** Start Material **

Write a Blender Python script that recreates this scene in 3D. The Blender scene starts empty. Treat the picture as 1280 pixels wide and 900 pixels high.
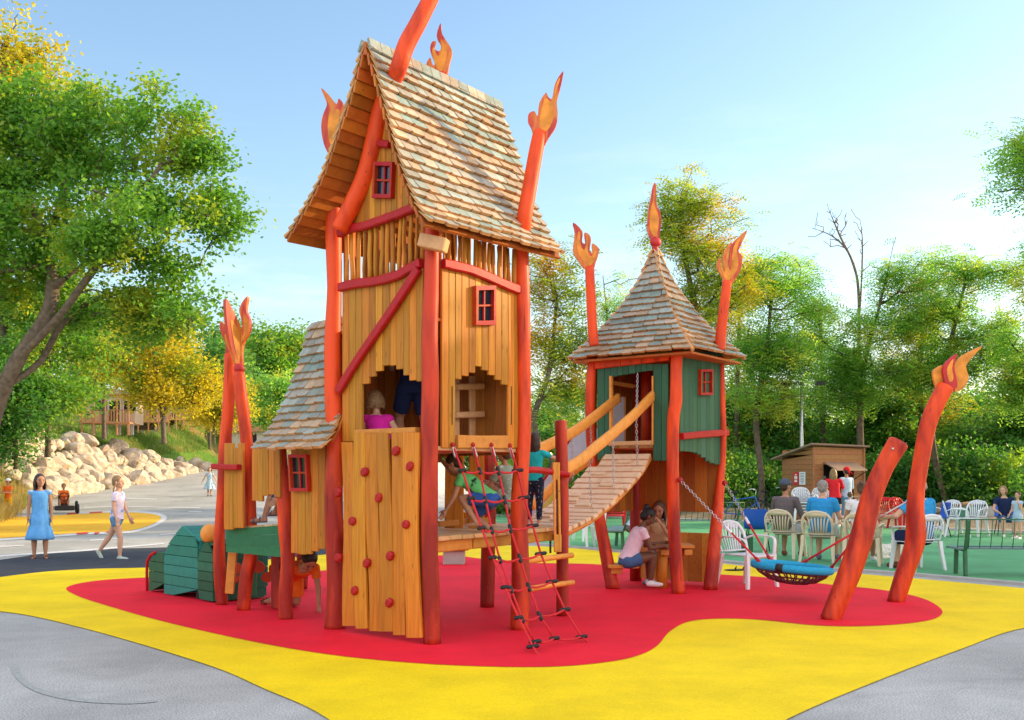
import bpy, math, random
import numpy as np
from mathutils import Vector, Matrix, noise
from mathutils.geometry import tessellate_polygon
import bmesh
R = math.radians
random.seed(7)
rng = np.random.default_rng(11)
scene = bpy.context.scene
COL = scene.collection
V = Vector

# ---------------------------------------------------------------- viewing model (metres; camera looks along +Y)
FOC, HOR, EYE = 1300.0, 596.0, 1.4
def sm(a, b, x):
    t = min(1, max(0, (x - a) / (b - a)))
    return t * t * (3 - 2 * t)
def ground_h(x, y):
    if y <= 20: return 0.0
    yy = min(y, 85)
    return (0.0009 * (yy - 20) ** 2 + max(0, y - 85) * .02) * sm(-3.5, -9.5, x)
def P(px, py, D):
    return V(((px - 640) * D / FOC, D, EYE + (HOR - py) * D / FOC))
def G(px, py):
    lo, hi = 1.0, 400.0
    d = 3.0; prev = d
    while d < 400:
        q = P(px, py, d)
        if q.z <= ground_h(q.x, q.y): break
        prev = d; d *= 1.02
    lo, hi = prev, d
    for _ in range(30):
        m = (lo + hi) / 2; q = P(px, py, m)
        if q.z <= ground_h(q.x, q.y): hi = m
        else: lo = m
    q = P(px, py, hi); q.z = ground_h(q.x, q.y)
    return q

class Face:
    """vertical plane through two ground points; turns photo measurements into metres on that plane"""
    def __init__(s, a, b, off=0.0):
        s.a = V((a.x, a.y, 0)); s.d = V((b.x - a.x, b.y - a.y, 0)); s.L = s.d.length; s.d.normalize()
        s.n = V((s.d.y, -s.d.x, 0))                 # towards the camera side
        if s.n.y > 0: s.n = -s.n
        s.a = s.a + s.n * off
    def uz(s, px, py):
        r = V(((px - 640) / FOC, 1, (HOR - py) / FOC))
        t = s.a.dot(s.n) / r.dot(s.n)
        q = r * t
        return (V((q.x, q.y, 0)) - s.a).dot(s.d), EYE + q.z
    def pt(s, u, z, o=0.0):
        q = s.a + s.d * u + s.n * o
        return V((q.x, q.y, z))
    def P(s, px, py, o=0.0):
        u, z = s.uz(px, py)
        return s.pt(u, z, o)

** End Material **

■ **Directions for this task**:
Pick out the lines that contain "scene" and copy them.

■ **Correct response**:
Write a Blender Python script that recreates this scene in 3D. The Blender scene starts empty. Treat the picture as 1280 pixels wide and 900 pixels high.
scene = bpy.context.scene
COL = scene.collection